Distance driven per person is still down from its maximum in 2004
02 December 2019
by Michael Sivak.
This article is the latest in a series that examines recent changes in various aspects of road transportation in the United States. The focus here is on distance driven per person as opposed to total distance driven (which depends, in part, on the continuously increasing size of the U.S. population). (Earlier post.) The period covered is 1984 through 2018.
The calculations used the total distances driven by all light-duty vehicles (cars and light trucks) from the Federal Highway Administration and the resident populations from ProQuest. (Several of the latter values were recently updated.) The chart below shows the results.
The main findings concerning distance driven per person (summarized in the table below) are as follows:
An increase of 40.9% from 1984 to 2004 (from 6,612 miles to 9,314 miles).
A decrease of 9.0% from 2004 to 2013 (from 9,314 miles to 8,472 miles).
An increase of 4.5% from 2013 to 2018 (from 8,472 miles to 8,855 miles).
In conclusion:
Distance driven per person reached its maximum in 2004.
This rate is on a rebound since 2013, but it is still down by 4.9% from 2004.
Michael Sivak is the managing director of Sivak Applied Research and the former director of Sustainable Worldwide Transportation at the University of Michigan.
Anyone know how they measure miles driven per person ?
Who counts as per person:
Everyone in the USA.
Everyone eligible to drive (by age) in the USA ?

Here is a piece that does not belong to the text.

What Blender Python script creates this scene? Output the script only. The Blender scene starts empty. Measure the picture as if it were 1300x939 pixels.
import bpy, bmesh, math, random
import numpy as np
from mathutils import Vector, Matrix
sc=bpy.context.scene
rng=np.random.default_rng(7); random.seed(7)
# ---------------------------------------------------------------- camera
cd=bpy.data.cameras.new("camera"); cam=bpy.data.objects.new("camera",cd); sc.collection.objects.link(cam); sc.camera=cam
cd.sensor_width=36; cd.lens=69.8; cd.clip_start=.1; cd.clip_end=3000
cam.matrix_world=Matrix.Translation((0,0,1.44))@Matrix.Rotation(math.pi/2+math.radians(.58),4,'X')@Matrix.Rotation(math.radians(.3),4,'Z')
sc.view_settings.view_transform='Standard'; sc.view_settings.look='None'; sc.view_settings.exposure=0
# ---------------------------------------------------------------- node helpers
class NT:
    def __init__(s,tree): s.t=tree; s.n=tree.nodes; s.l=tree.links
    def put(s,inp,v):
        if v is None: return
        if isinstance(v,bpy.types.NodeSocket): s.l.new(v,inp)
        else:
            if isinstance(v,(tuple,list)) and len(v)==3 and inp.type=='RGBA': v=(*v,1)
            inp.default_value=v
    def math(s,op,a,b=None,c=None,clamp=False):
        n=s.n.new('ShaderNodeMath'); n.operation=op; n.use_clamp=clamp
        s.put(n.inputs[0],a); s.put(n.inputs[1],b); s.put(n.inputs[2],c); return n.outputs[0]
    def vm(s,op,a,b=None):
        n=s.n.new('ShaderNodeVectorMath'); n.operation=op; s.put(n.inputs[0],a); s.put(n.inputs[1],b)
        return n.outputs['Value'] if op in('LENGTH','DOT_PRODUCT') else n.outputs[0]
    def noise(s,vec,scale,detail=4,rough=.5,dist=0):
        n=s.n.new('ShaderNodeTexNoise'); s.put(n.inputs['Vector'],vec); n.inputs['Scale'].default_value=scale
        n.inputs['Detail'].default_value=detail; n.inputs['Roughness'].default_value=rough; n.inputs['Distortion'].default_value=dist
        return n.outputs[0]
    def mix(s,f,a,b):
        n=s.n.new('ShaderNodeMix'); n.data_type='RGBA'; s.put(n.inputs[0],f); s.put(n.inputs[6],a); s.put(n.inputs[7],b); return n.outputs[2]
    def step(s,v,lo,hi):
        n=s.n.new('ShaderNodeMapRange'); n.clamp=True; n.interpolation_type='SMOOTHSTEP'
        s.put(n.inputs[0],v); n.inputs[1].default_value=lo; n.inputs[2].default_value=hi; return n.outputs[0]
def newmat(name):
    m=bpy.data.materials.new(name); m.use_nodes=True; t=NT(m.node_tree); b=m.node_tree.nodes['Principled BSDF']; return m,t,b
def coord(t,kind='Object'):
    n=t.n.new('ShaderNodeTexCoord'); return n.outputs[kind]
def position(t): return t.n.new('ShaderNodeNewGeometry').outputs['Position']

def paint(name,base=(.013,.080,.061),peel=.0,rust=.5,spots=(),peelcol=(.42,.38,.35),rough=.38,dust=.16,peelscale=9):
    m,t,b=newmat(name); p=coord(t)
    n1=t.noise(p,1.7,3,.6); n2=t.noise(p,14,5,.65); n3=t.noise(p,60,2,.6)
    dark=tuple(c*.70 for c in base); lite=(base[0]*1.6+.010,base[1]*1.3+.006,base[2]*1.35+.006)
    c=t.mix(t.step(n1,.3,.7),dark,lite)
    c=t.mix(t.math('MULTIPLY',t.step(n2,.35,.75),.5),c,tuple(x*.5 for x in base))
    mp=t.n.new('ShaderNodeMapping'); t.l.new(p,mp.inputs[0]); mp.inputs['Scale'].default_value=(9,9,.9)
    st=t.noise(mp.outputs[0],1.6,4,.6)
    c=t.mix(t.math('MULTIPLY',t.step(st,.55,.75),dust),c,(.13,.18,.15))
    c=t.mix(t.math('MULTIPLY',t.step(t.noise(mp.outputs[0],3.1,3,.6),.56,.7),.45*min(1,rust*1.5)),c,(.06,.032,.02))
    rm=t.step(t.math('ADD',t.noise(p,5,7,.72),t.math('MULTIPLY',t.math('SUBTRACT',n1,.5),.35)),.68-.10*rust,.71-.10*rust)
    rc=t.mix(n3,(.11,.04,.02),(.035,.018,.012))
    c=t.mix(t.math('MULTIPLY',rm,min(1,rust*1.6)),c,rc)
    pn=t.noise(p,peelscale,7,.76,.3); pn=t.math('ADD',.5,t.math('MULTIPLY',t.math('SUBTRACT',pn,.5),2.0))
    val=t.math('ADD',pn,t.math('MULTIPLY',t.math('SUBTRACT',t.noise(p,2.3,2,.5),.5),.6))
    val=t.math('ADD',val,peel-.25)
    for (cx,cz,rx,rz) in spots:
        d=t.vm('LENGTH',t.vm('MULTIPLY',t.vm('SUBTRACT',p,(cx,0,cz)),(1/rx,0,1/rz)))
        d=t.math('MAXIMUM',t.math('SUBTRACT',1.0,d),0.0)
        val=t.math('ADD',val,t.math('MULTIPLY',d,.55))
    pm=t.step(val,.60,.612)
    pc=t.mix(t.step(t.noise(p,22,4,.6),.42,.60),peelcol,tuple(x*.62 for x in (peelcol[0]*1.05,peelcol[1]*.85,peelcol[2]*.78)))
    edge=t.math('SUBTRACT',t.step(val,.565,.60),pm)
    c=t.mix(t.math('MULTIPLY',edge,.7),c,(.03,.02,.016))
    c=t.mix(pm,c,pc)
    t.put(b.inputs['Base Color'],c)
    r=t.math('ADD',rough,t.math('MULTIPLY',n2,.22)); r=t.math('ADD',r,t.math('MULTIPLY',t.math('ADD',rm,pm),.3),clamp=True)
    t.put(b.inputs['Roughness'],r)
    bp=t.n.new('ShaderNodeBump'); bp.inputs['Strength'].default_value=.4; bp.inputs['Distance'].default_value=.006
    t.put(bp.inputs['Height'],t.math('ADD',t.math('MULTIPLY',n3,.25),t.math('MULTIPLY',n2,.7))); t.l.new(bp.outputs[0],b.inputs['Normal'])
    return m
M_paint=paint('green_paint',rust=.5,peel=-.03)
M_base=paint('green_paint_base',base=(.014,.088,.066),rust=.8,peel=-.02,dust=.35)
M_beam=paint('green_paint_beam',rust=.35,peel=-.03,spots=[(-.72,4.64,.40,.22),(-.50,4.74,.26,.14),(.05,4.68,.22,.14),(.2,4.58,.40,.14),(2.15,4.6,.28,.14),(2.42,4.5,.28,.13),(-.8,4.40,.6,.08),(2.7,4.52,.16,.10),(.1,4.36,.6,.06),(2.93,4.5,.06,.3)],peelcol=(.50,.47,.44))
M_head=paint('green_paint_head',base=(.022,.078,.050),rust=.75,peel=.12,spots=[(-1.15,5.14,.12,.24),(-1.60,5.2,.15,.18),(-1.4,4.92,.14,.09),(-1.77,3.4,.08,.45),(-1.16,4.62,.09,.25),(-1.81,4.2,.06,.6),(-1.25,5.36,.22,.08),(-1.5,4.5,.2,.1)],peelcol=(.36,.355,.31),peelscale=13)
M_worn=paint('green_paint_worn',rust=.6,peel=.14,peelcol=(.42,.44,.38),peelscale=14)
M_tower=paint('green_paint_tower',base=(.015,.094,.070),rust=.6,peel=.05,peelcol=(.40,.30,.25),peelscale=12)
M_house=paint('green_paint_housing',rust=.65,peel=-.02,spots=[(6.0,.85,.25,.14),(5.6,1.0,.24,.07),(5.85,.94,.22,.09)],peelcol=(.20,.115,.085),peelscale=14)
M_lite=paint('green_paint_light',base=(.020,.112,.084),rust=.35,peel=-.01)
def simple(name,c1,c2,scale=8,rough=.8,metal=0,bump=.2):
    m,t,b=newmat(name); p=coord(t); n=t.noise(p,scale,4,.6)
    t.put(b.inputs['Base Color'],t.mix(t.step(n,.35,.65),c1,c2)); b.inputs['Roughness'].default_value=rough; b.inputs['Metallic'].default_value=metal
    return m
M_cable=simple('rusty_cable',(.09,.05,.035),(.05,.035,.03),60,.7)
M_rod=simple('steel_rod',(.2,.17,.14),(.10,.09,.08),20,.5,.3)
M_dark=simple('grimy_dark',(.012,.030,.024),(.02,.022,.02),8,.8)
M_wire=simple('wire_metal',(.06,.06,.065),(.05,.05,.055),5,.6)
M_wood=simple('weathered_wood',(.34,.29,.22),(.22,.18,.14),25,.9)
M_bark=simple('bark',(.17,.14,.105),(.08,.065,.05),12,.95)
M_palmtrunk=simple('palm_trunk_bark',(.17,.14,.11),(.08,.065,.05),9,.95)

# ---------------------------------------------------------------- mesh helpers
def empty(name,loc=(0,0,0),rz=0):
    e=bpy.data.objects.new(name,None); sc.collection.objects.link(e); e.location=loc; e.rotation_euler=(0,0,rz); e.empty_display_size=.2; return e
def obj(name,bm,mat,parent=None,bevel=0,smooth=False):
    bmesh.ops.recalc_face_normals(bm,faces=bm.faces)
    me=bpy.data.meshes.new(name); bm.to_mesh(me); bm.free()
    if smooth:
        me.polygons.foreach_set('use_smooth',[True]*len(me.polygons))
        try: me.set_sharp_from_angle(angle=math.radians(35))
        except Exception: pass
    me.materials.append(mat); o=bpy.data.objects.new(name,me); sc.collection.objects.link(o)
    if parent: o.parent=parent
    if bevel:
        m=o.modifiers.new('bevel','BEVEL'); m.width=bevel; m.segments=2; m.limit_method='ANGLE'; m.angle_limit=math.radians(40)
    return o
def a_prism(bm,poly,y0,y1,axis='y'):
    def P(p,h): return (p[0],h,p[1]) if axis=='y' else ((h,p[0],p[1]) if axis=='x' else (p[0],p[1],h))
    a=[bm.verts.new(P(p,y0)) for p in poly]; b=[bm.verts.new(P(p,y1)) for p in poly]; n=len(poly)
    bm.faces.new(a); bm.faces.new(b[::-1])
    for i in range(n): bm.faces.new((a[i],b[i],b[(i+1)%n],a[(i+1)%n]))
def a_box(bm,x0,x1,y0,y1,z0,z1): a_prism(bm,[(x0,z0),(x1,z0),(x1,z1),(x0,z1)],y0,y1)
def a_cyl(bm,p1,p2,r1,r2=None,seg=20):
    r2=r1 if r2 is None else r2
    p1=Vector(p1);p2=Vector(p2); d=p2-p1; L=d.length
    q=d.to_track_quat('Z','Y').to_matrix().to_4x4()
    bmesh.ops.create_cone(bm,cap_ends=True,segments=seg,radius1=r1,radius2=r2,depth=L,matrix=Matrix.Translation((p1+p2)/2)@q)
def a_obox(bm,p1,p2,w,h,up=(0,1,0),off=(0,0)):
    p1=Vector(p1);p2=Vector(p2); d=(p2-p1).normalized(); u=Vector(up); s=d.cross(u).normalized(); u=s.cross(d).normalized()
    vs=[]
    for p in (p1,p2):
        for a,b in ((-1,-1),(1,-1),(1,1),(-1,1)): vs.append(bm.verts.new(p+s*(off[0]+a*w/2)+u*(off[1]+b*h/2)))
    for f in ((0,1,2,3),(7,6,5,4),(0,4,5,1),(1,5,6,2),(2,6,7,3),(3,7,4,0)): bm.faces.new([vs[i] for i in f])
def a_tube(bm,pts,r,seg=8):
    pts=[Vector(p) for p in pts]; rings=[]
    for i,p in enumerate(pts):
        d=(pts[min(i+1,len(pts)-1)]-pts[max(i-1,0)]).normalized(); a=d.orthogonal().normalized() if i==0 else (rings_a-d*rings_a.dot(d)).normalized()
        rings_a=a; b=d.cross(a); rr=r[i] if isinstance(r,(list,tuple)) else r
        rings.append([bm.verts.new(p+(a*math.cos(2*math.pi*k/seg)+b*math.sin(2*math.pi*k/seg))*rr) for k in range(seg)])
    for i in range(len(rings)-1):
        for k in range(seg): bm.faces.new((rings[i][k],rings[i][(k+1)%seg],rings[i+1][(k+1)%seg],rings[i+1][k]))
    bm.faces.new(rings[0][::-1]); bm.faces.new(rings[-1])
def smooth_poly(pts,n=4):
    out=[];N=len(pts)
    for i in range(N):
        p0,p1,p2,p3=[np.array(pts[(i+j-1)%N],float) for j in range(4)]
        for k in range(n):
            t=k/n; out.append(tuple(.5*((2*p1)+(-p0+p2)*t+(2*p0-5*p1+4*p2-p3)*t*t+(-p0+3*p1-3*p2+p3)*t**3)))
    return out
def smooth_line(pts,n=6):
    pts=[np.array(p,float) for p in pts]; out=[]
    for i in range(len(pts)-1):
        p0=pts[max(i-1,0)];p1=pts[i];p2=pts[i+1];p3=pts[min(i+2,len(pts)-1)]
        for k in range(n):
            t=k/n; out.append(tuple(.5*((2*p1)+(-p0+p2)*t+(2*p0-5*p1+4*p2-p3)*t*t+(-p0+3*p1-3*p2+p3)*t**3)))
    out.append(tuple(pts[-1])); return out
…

All license holders in the USA ?
Posted by: mahonj | 03 December 2019 at 07:46 AM
@ mahonj
There are two different measures that I can think of: Per-person or per-capita and per-driver or per-motorist.
Per-driver or per-motorist data provides an indication of the average distance drivers drive, whether on a given day, week, month, year, etc.
Per-person or per-capita data considers average mileage driven relative to the number of representative people or representative population.
The figure and table above reflect per-capita or per person driving data.
Meanwhile, aggregate driving miles in the U.S. in 2018 is a whopping 3.2+ trillion. The most it's ever been.
So, what this is saying is that even though average per-person driving is below the peak of 9,314 miles in 2004 to 8,855 miles in 2018, by virtue of the fact that aggregate annual driving miles is what it is, this suggests to me that more people are taking to the roads more often.
That's my take.
Posted by: Mobilitysmart | 04 December 2019 at 08:39 AM
" by virtue of the fact that aggregate annual driving miles is what it is, this suggests to me that more people are taking to the roads more often."
Overall driving in the entire country -- not divided by population -- has gone up because the US population has grown (as pointed out in the article.) But each individual is driving less, if you average it out across the entire population., so per capita driving has gone down.